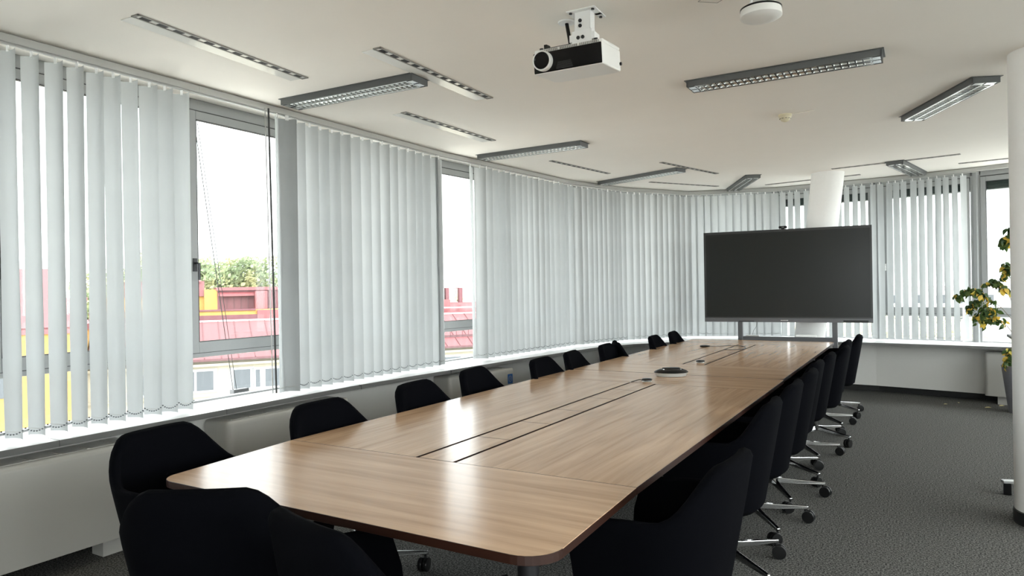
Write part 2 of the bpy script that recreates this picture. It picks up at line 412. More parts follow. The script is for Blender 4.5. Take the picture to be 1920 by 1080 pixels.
def blind(label, slats, rail_pts, chain=True, cord=None):
    """slats: list of (x, y, angle of slat plane)"""
    cx, cy = slats[0][0], slats[0][1]
    r = thing('vertical_blind', label, 'window blind', (cx, cy, 0), 0, 'vertical blinds along the window walls')
    h = MB()
    for p, q in zip(rail_pts, rail_pts[1:]):
        h.obox((p[0]-cx, p[1]-cy), (q[0]-cx, q[1]-cy), -.024, .024, 2.752, CH-.007)
        h.obox((p[0]-cx, p[1]-cy), (q[0]-cx, q[1]-cy), -.008, .008, CH-.007, CH-.001)
        h.obox((p[0]-cx, p[1]-cy), (q[0]-cx, q[1]-cy), -.010, .010, 2.742, 2.752)
    h.build('headrail', 'rail', r, bevel=.002)
    for (x, y, a) in slats:
        o = bpy.data.objects.new('slat', SLAT); COL.objects.link(o); o.parent = r
        o.location = (x-cx, y-cy, 0); o.rotation_euler = (random.uniform(-.004, .004), random.uniform(-.003, .003), a)
    if chain:
        c = MB()
        for (x0, y0, a0), (x1, y1, a1) in zip(slats, slats[1:]):
            if math.hypot(x1-x0, y1-y0) > .2: continue
            pa = Vector((x0+.060*math.cos(a0), y0+.060*math.sin(a0))); pb = Vector((x1+.060*math.cos(a1), y1+.060*math.sin(a1)))
            for k in range(9):
                t = k/8; p = pa.lerp(pb, t); z = .772-.024*(1-(2*t-1)**2)
                c.box((p.x-cx-.003, p.y-cy-.003, z-.003), (p.x-cx+.003, p.y-cy+.003, z+.003))
        c.build('bottom_chain', 'chain', r)
    if cord:
        for (dx, rr) in cord:
            x, y = dx; s = MB(); s.tube([(x-cx, y-cy, 2.75), (x-cx+.004, y-cy+.012, 1.7), (x-cx, y-cy+.03, .73)], rr, 6)
            s.build('pull_cord', 'alu_dark' if rr > .004 else 'steel', r, smooth=True)
    return r
def along(poly, s0, s1, n, ang, seed=0):
    """n slats evenly from arc length s0 to s1, slat plane turned ang from the wall direction"""
    rnd = random.Random(seed); out = []
    cum = [0]
    for p, q in zip(poly, poly[1:]): cum.append(cum[-1]+(Vector(q)-Vector(p)).length)
    for k in range(n):
        s = s0+(s1-s0)*(k/(n-1) if n > 1 else 0)
        for i in range(len(poly)-1):
            if s <= cum[i+1]+1e-6 or i == len(poly)-2:
                p = Vector(poly[i]); q = Vector(poly[i+1]); d = (q-p).normalized(); v = p+d*(s-cum[i])
                base = math.atan2(d.y, d.x); a = ang(k) if callable(ang) else ang
                out.append((v.x, v.y, base+R(a+rnd.uniform(-2.0, 2.0)))); break
    return out
def railpart(poly, s0, s1):
    cum = [0]; 
    for p, q in zip(poly, poly[1:]): cum.append(cum[-1]+(Vector(q)-Vector(p)).length)
    def at(s):
        for i in range(len(poly)-1):
            if s <= cum[i+1] or i == len(poly)-2:
                p = Vector(poly[i]); q = Vector(poly[i+1]); v = p+(q-p).normalized()*(s-cum[i]); return (v.x, v.y)
    return [at(s0)] + [poly[i] for i in range(len(poly)) if s0+.02 < cum[i] < s1-.02] + [at(s1)]
cumR = [0]
for p, q in zip(RAIL, RAIL[1:]): cumR.append(cumR[-1]+(Vector(q)-Vector(p)).length)
Y0 = -2.4
def S(y): return y-Y0      # arc length on the straight left part
# 1: near left, open slats
blind('nearest white vertical blind at the left edge, its slats partly open', along(RAIL, S(.72), S(2.745), 20, lambda k: -77 if k < 17 else -72, 1), railpart(RAIL, S(.6), S(2.86)))
# 2: closed blind between the two bare windows
def stack(x, y, deg, n=4, gap=.004):
    a = R(deg); return [(x+gap*k*math.sin(a), y-gap*k*math.cos(a), a) for k in range(n)]
s2 = [(-4.01, 3.50, R(118))] + stack(-4.01, 3.585, 48) + along(RAIL, S(3.70), S(5.36), 15, -42, 2) + stack(-4.015, 5.45, 108)
blind('closed white vertical blind between the two uncovered windows, dark bunched slats at its left', s2, railpart(RAIL, S(2.86), S(5.52)), cord=[((-3.965, 3.35), .0040), ((-3.955, 3.372), .0070)])
# 3
blind('closed white vertical blind right of the narrow uncovered window', [(-4.0, 6.02, R(112))] + along(RAIL, S(6.12), S(7.90), 17, -42, 4) + stack(-3.80, 8.0, 100, 3), railpart(RAIL, S(5.52), S(8.03)))
# 4 and 5 on the curve
blind('closed white vertical blind on the curve behind the left row of chairs', along(RAIL, S(8.075), cumR[4]-.02, 10, -38, 5), railpart(RAIL, S(8.03), cumR[4]))
blind('closed white vertical blind just left of the far corner', along(RAIL, cumR[4]+.10, cumR[5]-.05, 11, -32, 6), railpart(RAIL, cumR[4], cumR[5]))
blind('white vertical blind behind the left part of the screen, nearly closed', along(RAIL, cumR[5]+.06, cumR[6]-.05, 12, lambda k: (-14, -12, 24, 20, 26, 18, 10, 14, 10, 12, 14, 8)[k], 7), railpart(RAIL, cumR[5], cumR[6]))
blind('open white vertical blind behind the column and the screen', along(RAIL, cumR[6]+.06, cumR[7]-.05, 12, 68, 8), railpart(RAIL, cumR[6], cumR[7]))
blind('open white vertical blind right of the screen with sky between its slats', along(RAIL, cumR[7]+.05, cumR[8]-.14, 11, 69, 9), railpart(RAIL, cumR[7], cumR[8]))
# bare rail over the right-hand window
tag(MB().obox(RAIL[8], RAIL[9], -.024, .024, 2.752, CH-.002).build('blind_rail', 'rail'), 'bare white blind rail over the window beside the right pillar', 'blind rail')

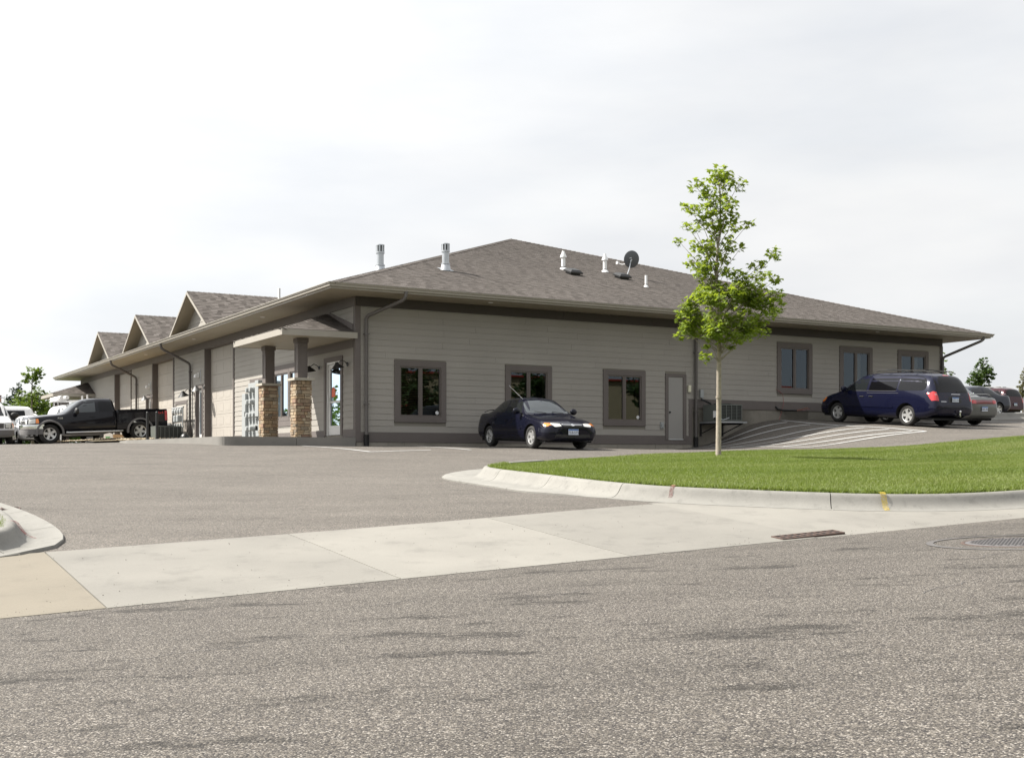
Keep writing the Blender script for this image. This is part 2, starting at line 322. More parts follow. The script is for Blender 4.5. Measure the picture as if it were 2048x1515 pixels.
# ---- kerbs: a swept cross-section cut into cast lengths
def densify(pts, step=.35, smooth=3):
    P = [Vector(p) for p in pts]
    for _ in range(smooth):
        Q = [P[0]]
        for a, b in zip(P[:-1], P[1:]): Q += [a.lerp(b, .25), a.lerp(b, .75)]
        Q.append(P[-1]); P = Q
    out = [P[0]]; 
    for p in P[1:]:
        if (p-out[-1]).length >= step*.6: out.append(p)
    return out
KPROF = [(-.62, .018), (-.60, .03), (-.06, .002), (.0, .018), (.045, .044), (.08, .078), (.108, .116), (.13, .152), (.15, .178), (.178, .195), (.21, .20), (.285, .196), (.30, .18), (.302, -.15), (-.62, -.15)]
def kerb(name, pts, joints, pan=.62, flip=False, parentname='kerb', h=1.0, dz=0.0):
    par = link(parentname, None); par['kind'] = 'structure'
    P = densify(pts); cum = [0]
    for a, b in zip(P[:-1], P[1:]): cum.append(cum[-1]+(b-a).length)
    cuts = [0]+joints+[cum[-1]]
    def at(s):
        i = max(0, min(len(P)-2, int(np.searchsorted(cum, s))-1)); t = (s-cum[i])/max(1e-6, cum[i+1]-cum[i]); 
        d = (P[min(i+2, len(P)-1)]-P[max(i-1, 0)]).normalized(); return P[i].lerp(P[i+1], t), d
    for s0, s1 in zip(cuts[:-1], cuts[1:]):
        s0 += .006; s1 -= .006
        if s1-s0 < .05: continue
        n = max(2, int((s1-s0)/.3)+1); mb = MB(); vs = []; k = len(KPROF)
        for i in range(n):
            p, d = at(s0+(s1-s0)*i/(n-1)); q = Vector((-d.y, d.x))*(1 if not flip else -1)
            pw = pan(s0+(s1-s0)*i/(n-1)) if callable(pan) else pan
            base = G(p.x, p.y)
            for (o, z) in KPROF:
                if o < -.055: o = -.06+(o+.06)*pw/.62
                c = p+q*o
                zz = (G(c.x, c.y) if o <= 0 else base)+dz
                vs.append(W(c.x, c.y, zz+(.003 if o < -.055 and pw < .2 and z > 0 else z*(h if z > .03 else 1))))
        fs = []
        for i in range(n-1):
            for j in range(k): fs.append((i*k+j, i*k+(j+1) % k, (i+1)*k+(j+1) % k, (i+1)*k+j))
        fs += [tuple(range(k)), tuple((n-1)*k+j for j in range(k-1, -1, -1))]
        mb.add(vs, fs).build(name, m_kerb, par, smooth=40, fix=True)
    return par
# right-hand island: along the drive, round the corner, then along the road
KR = [(12.3, 20.35), (11.6, 20.1), (11.0, 19.8), (10.2, 19.0), (10.0, 18.3), (9.9, 17.0), (9.68, 15.3), (9.62, 14.4), (9.74, 13.55), (10.0, 12.95), (10.6, 12.25), (11.6, 11.3), (12.3, 10.85), (13.2, 10.55), (14.4, 10.45), (18, 10.42), (30, 10.42), (48, 10.42)]
def pan_r(s):
    if s < 6.2: return .60
    return max(.12, .60-(s-6.2)*.35)
kerb('kerb_length', KR, [1.6, 3.7, 5.7, 7.75, 10.8, 13.9, 17.0, 20.1, 23.2, 26.3, 29.4, 32.5], pan=pan_r, flip=False)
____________
◆ **Requirements**
Out of the preceding entries, pull every line containing the string "Blender".

◆ **Solution**
Write part 2 of the bpy script that recreates this picture. It picks up at line 412. More parts follow. The script is for Blender 4.5. Take the picture to be 1920 by 1080 pixels.
Keep writing the Blender script for this image. This is part 2, starting at line 322. More parts follow. The script is for Blender 4.5. Measure the picture as if it were 2048x1515 pixels.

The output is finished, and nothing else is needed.